● **Data extract**
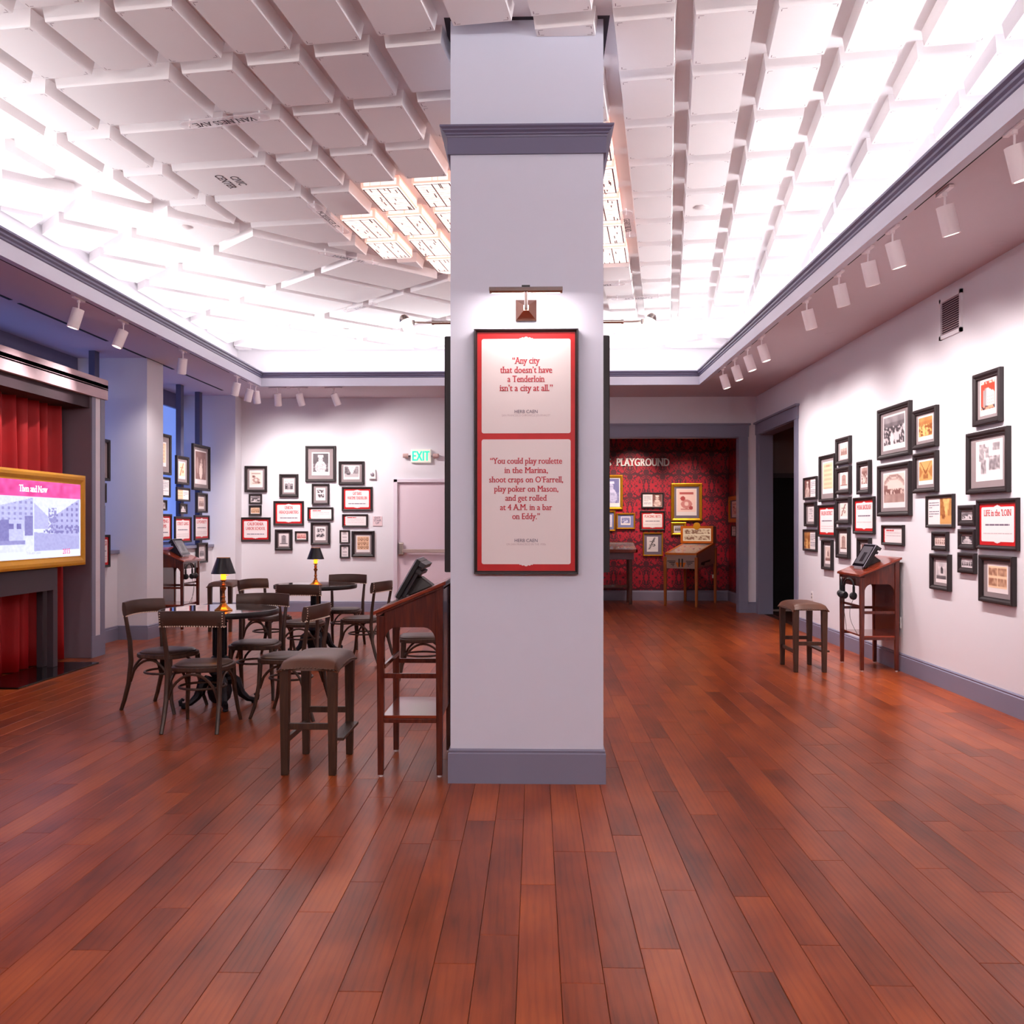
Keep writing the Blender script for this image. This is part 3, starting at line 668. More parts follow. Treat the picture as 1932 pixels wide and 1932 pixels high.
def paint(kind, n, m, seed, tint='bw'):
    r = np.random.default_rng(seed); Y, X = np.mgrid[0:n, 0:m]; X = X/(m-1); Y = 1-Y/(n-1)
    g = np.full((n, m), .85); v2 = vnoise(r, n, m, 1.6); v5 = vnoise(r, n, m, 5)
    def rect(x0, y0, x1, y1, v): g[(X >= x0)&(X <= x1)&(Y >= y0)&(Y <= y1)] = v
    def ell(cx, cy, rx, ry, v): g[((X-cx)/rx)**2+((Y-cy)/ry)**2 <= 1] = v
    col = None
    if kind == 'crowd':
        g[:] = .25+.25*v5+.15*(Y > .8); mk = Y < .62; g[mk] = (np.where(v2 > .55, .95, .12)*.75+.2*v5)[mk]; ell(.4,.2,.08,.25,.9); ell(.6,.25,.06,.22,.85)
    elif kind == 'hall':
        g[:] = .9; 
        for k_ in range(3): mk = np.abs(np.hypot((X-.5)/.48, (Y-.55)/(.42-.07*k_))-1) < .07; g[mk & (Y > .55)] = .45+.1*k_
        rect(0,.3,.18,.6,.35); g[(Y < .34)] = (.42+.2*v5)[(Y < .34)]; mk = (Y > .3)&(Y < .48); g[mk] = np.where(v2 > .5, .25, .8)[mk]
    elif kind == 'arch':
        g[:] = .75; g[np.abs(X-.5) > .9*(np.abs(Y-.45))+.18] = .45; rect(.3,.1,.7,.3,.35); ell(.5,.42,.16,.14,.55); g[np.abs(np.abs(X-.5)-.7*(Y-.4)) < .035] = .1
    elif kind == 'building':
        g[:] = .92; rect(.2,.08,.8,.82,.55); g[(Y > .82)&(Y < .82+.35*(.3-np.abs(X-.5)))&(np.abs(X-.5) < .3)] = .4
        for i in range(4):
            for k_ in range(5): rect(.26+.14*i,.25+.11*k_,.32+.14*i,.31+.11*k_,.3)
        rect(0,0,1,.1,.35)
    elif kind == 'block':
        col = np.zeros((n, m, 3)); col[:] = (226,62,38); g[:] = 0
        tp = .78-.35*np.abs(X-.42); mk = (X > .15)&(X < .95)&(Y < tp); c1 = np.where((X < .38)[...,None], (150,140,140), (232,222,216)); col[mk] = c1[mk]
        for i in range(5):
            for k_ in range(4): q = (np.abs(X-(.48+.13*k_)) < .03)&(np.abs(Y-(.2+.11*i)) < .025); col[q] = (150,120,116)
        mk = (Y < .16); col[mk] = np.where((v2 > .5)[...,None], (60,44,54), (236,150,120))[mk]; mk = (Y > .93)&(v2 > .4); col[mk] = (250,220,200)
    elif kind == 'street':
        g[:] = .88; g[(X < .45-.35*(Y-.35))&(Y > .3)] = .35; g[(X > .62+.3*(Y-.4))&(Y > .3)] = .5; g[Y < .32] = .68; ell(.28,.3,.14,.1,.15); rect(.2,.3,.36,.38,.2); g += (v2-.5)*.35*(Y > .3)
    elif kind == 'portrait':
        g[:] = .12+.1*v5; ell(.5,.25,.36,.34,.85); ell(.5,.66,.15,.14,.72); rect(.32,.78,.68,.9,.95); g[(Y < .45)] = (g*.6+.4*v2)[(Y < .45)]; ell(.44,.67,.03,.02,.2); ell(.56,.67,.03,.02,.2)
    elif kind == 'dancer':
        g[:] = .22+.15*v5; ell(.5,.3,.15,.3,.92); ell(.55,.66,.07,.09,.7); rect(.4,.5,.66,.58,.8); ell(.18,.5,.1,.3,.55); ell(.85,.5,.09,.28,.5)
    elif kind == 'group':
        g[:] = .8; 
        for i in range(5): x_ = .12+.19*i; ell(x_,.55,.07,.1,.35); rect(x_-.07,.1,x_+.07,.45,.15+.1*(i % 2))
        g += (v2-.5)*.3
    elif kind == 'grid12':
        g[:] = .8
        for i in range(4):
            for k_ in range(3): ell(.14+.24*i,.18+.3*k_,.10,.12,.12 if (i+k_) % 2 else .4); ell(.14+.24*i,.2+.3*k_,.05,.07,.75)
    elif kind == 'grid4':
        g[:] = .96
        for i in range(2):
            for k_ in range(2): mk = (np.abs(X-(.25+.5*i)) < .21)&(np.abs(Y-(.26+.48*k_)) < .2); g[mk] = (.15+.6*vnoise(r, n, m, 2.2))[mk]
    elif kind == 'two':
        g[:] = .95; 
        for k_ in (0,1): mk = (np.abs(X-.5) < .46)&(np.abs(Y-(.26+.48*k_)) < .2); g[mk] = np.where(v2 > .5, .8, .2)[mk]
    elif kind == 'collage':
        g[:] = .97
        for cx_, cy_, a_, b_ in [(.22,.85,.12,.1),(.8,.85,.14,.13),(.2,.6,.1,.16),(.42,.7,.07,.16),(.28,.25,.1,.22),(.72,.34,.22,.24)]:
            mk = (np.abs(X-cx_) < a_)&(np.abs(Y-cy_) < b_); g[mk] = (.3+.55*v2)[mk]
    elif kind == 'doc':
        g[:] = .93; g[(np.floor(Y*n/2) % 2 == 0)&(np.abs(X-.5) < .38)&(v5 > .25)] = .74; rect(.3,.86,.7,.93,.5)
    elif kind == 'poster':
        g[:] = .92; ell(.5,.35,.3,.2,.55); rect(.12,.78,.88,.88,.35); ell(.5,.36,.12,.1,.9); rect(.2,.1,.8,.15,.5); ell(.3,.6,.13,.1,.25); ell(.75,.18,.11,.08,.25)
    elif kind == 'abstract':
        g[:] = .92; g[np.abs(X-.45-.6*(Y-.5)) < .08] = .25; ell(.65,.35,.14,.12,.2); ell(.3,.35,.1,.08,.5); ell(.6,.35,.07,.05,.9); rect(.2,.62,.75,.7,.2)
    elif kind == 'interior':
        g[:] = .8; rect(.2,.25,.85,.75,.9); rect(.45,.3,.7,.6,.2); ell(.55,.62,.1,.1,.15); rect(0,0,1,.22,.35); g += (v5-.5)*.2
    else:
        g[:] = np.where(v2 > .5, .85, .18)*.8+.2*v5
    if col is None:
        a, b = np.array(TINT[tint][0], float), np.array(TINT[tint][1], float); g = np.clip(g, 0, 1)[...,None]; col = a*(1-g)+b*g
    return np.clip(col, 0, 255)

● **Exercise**
Please write out all of the material above without changing a word, and omit any pictures.

● **Answer to this task**
Keep writing the Blender script for this image. This is part 3, starting at line 668. More parts follow. Treat the picture as 1932 pixels wide and 1932 pixels high.
def paint(kind, n, m, seed, tint='bw'):
    r = np.random.default_rng(seed); Y, X = np.mgrid[0:n, 0:m]; X = X/(m-1); Y = 1-Y/(n-1)
    g = np.full((n, m), .85); v2 = vnoise(r, n, m, 1.6); v5 = vnoise(r, n, m, 5)
    def rect(x0, y0, x1, y1, v): g[(X >= x0)&(X <= x1)&(Y >= y0)&(Y <= y1)] = v
    def ell(cx, cy, rx, ry, v): g[((X-cx)/rx)**2+((Y-cy)/ry)**2 <= 1] = v
    col = None
    if kind == 'crowd':
        g[:] = .25+.25*v5+.15*(Y > .8); mk = Y < .62; g[mk] = (np.where(v2 > .55, .95, .12)*.75+.2*v5)[mk]; ell(.4,.2,.08,.25,.9); ell(.6,.25,.06,.22,.85)
    elif kind == 'hall':
        g[:] = .9; 
        for k_ in range(3): mk = np.abs(np.hypot((X-.5)/.48, (Y-.55)/(.42-.07*k_))-1) < .07; g[mk & (Y > .55)] = .45+.1*k_
        rect(0,.3,.18,.6,.35); g[(Y < .34)] = (.42+.2*v5)[(Y < .34)]; mk = (Y > .3)&(Y < .48); g[mk] = np.where(v2 > .5, .25, .8)[mk]
    elif kind == 'arch':
        g[:] = .75; g[np.abs(X-.5) > .9*(np.abs(Y-.45))+.18] = .45; rect(.3,.1,.7,.3,.35); ell(.5,.42,.16,.14,.55); g[np.abs(np.abs(X-.5)-.7*(Y-.4)) < .035] = .1
    elif kind == 'building':
        g[:] = .92; rect(.2,.08,.8,.82,.55); g[(Y > .82)&(Y < .82+.35*(.3-np.abs(X-.5)))&(np.abs(X-.5) < .3)] = .4
        for i in range(4):
            for k_ in range(5): rect(.26+.14*i,.25+.11*k_,.32+.14*i,.31+.11*k_,.3)
        rect(0,0,1,.1,.35)
    elif kind == 'block':
        col = np.zeros((n, m, 3)); col[:] = (226,62,38); g[:] = 0
        tp = .78-.35*np.abs(X-.42); mk = (X > .15)&(X < .95)&(Y < tp); c1 = np.where((X < .38)[...,None], (150,140,140), (232,222,216)); col[mk] = c1[mk]
        for i in range(5):
            for k_ in range(4): q = (np.abs(X-(.48+.13*k_)) < .03)&(np.abs(Y-(.2+.11*i)) < .025); col[q] = (150,120,116)
        mk = (Y < .16); col[mk] = np.where((v2 > .5)[...,None], (60,44,54), (236,150,120))[mk]; mk = (Y > .93)&(v2 > .4); col[mk] = (250,220,200)
    elif kind == 'street':
        g[:] = .88; g[(X < .45-.35*(Y-.35))&(Y > .3)] = .35; g[(X > .62+.3*(Y-.4))&(Y > .3)] = .5; g[Y < .32] = .68; ell(.28,.3,.14,.1,.15); rect(.2,.3,.36,.38,.2); g += (v2-.5)*.35*(Y > .3)
    elif kind == 'portrait':
        g[:] = .12+.1*v5; ell(.5,.25,.36,.34,.85); ell(.5,.66,.15,.14,.72); rect(.32,.78,.68,.9,.95); g[(Y < .45)] = (g*.6+.4*v2)[(Y < .45)]; ell(.44,.67,.03,.02,.2); ell(.56,.67,.03,.02,.2)
    elif kind == 'dancer':
        g[:] = .22+.15*v5; ell(.5,.3,.15,.3,.92); ell(.55,.66,.07,.09,.7); rect(.4,.5,.66,.58,.8); ell(.18,.5,.1,.3,.55); ell(.85,.5,.09,.28,.5)
    elif kind == 'group':
        g[:] = .8; 
        for i in range(5): x_ = .12+.19*i; ell(x_,.55,.07,.1,.35); rect(x_-.07,.1,x_+.07,.45,.15+.1*(i % 2))
        g += (v2-.5)*.3
    elif kind == 'grid12':
        g[:] = .8
        for i in range(4):
            for k_ in range(3): ell(.14+.24*i,.18+.3*k_,.10,.12,.12 if (i+k_) % 2 else .4); ell(.14+.24*i,.2+.3*k_,.05,.07,.75)
    elif kind == 'grid4':
        g[:] = .96
        for i in range(2):
            for k_ in range(2): mk = (np.abs(X-(.25+.5*i)) < .21)&(np.abs(Y-(.26+.48*k_)) < .2); g[mk] = (.15+.6*vnoise(r, n, m, 2.2))[mk]
    elif kind == 'two':
        g[:] = .95; 
        for k_ in (0,1): mk = (np.abs(X-.5) < .46)&(np.abs(Y-(.26+.48*k_)) < .2); g[mk] = np.where(v2 > .5, .8, .2)[mk]
    elif kind == 'collage':
        g[:] = .97
        for cx_, cy_, a_, b_ in [(.22,.85,.12,.1),(.8,.85,.14,.13),(.2,.6,.1,.16),(.42,.7,.07,.16),(.28,.25,.1,.22),(.72,.34,.22,.24)]:
            mk = (np.abs(X-cx_) < a_)&(np.abs(Y-cy_) < b_); g[mk] = (.3+.55*v2)[mk]
    elif kind == 'doc':
        g[:] = .93; g[(np.floor(Y*n/2) % 2 == 0)&(np.abs(X-.5) < .38)&(v5 > .25)] = .74; rect(.3,.86,.7,.93,.5)
    elif kind == 'poster':
        g[:] = .92; ell(.5,.35,.3,.2,.55); rect(.12,.78,.88,.88,.35); ell(.5,.36,.12,.1,.9); rect(.2,.1,.8,.15,.5); ell(.3,.6,.13,.1,.25); ell(.75,.18,.11,.08,.25)
    elif kind == 'abstract':
        g[:] = .92; g[np.abs(X-.45-.6*(Y-.5)) < .08] = .25; ell(.65,.35,.14,.12,.2); ell(.3,.35,.1,.08,.5); ell(.6,.35,.07,.05,.9); rect(.2,.62,.75,.7,.2)
    elif kind == 'interior':
        g[:] = .8; rect(.2,.25,.85,.75,.9); rect(.45,.3,.7,.6,.2); ell(.55,.62,.1,.1,.15); rect(0,0,1,.22,.35); g += (v5-.5)*.2
    else:
        g[:] = np.where(v2 > .5, .85, .18)*.8+.2*v5
    if col is None:
        a, b = np.array(TINT[tint][0], float), np.array(TINT[tint][1], float); g = np.clip(g, 0, 1)[...,None]; col = a*(1-g)+b*g
    return np.clip(col, 0, 255)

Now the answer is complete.